Junto con la acogida debe reforzarse el valor de la solidaridad. Es una exigencia de caridad y justicia que, durante los momentos difíciles, aquellos que tienen mayores recursos cuiden de quienes viven en condiciones precarias. También las Instituciones tienen la misión de prestar siempre atención y apoyo a aquellas realidades de las que depende el bien de la sociedad. A este respecto, debe asegurarse un apoyo especial a las familias, particularmente a las numerosas, que a menudo tienen que afrontar dificultades, que se agravan por la falta o la insuficiencia de trabajo. Os animo a defender la familia fundada en el matrimonio como célula esencial de la sociedad, también a través de ayudas y facilidades fiscales que favorezcan la natalidad. Os animo, además, a hacer lo posible para que a todos los núcleos familiares se les garanticen las condiciones necesarias para una vida digna. La solidaridad debe dirigirse, también, hacia los jóvenes, los más penalizados por la falta de trabajo. Una sociedad solidaria siempre debe interesarse por el futuro de las nuevas generaciones, disponiendo políticas adecuadas que garanticen un alojamiento a precios razonables y haciendo todo lo posible para asegurar una actividad laboral. Todo ello es importante para evitar el peligro de que los jóvenes caigan víctimas de organizaciones ilegales, que ofrecen dinero fácil y no respetan el valor de la vida humana.

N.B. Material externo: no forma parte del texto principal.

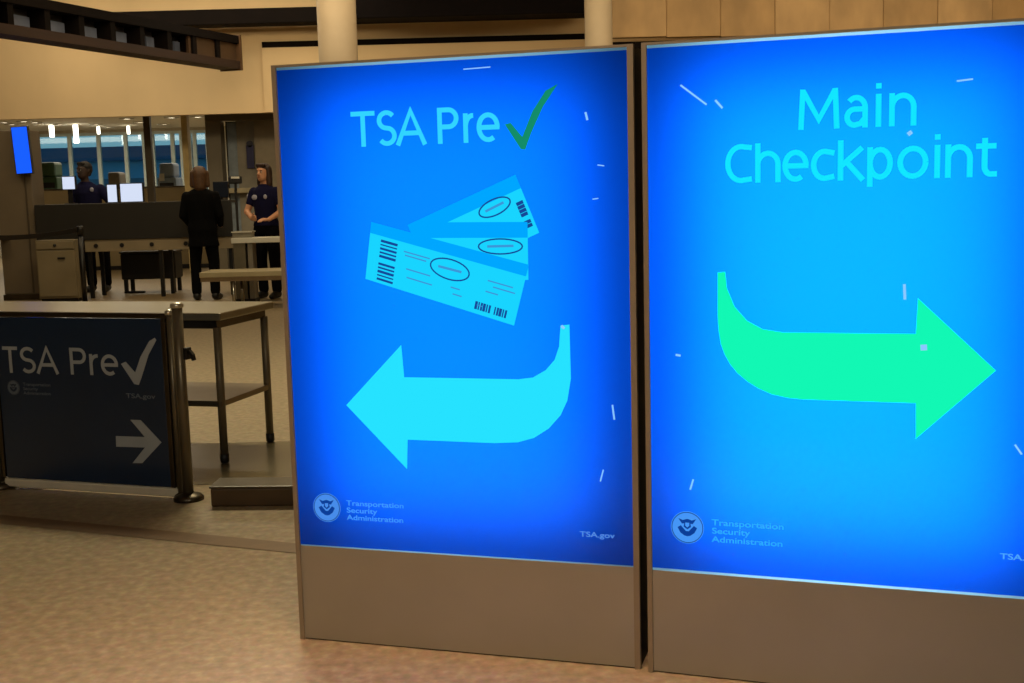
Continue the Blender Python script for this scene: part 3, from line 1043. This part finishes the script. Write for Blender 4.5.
def px(v):
    return at(v, 160, YD).x - X0


zt_ = zat(113, YD, 240)
zi = zat(120, YD, 240)
M_por = mat('portal_frame', (84, 76, 60), .5, var=.12, scale=2)
obj('lintel', bx(0, px(300), 0, .3, zi, zt_, bev=.008), M_por, t)
obj('jamb', bx(0, px(222), 0, .3, 0, zi, bev=.008), mat('portal_jamb', (98, 90, 74), .5, var=.12, scale=2), t)
obj('side_panel', bx(px(224), px(234), .34, .38, .1, zi - .02), mat('portal_blue_grey', (130, 142, 152), .4, var=.2), t)
obj('rear_panel', bx(px(234), px(253), .30, .34, .1, zi), mat('portal_grey', (128, 122, 108), .5, var=.08), t)
obj('wall_panel', bx(px(253), px(300), .22, .26, 0, zi), mat('portal_taupe', (132, 122, 102), .5, var=.08), t)
obj('ledge', bx(px(222), px(300), .1, .3, zat(193, YD, 240), zat(188, YD, 240), bev=.01), mat('portal_ledge', (150, 140, 112), .5, var=.15), t)
obj('back_board', bx(px(222), px(234), .39, .43, .0, zi), M_black, t)
a, b = at(242.5, 140, YD), at(251.5, 168, YD)
t = thing('navy_wall_sign', 'small upright navy sign on the grey portal panel', 'sign', ((a.x + b.x) / 2, YD + .28, (a.z + b.z) / 2))
hw, hh = (b.x - a.x) / 2, (a.z - b.z) / 2
obj('plate', bx(-hw, hw, -.03, .0, -hh, hh * .66, bev=.005), mat('navy_plate', (26, 26, 74), .4, var=.1), t)
obj('round_top', tube(bmesh.new(), (0, -.03, hh * .75), (0, 0, hh * .75), hw * .9, n=20), mat('navy_plate_dark', (18, 18, 44), .4), t)
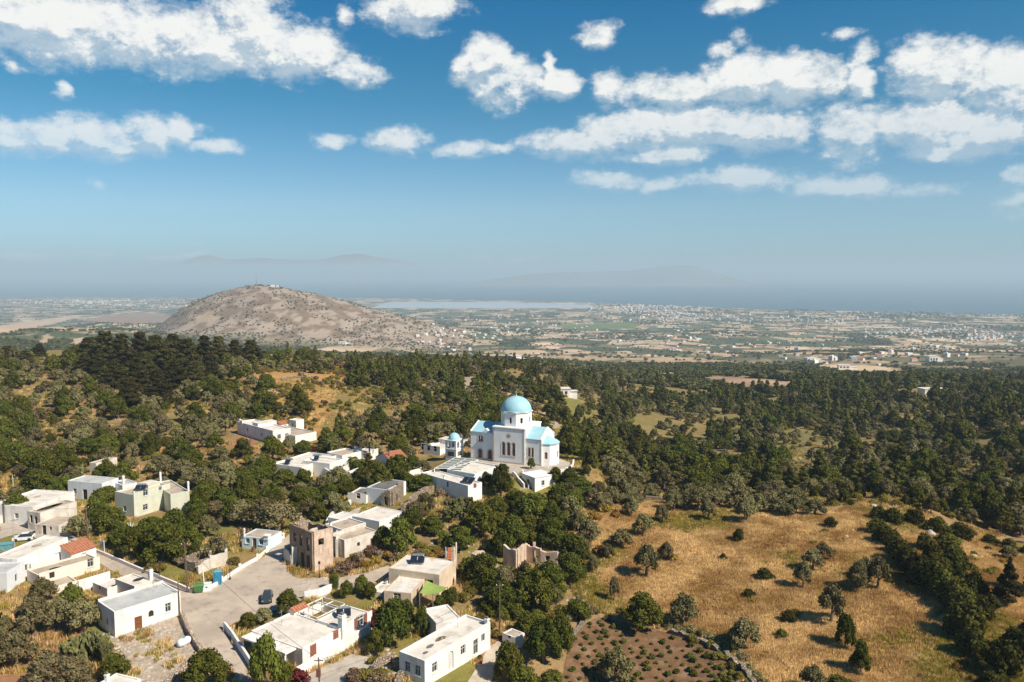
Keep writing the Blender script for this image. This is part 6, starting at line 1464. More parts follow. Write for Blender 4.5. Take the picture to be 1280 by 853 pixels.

Al mismo tiempo —tercer punto— es necesario promover una cultura de legalidad, ayudando a los ciudadanos a entender que las leyes sirven para canalizar las muchas energías positivas presentes en la sociedad y permitir así la promoción del bien común. También los episodios recientes de violencia en la región impulsan a continuar con la tarea de educar en el respeto de la legalidad y en la defensa de la seguridad. Las Instituciones no sólo tienen el deber de ser ejemplares en el respeto de las leyes, sino también de promulgar medidas justas y equitativas, que tengan en cuenta también la ley que Dios ha inscrito en el corazón del hombre y que todos pueden conocer mediante la razón.

Amables autoridades, los retos son múltiples y complejos. Es posible vencerlos sólo en la medida en que se refuerce la consciencia de que el destino de cada uno está unido al de todos. Y por esto he querido subrayar que la acogida, la solidaridad y la legalidad son valores fundamentales para mirar el año que inicia con mayor serenidad. Os aseguro mi constante oración por vuestro compromiso en favor de la colectividad y os confío a la materna intercesión de la Virgen María. Con estos deseos, os imparto de corazón a todos mi bendición apostólica, que con gusto extiendo a los habitantes de Roma, de su provincia y de toda la región.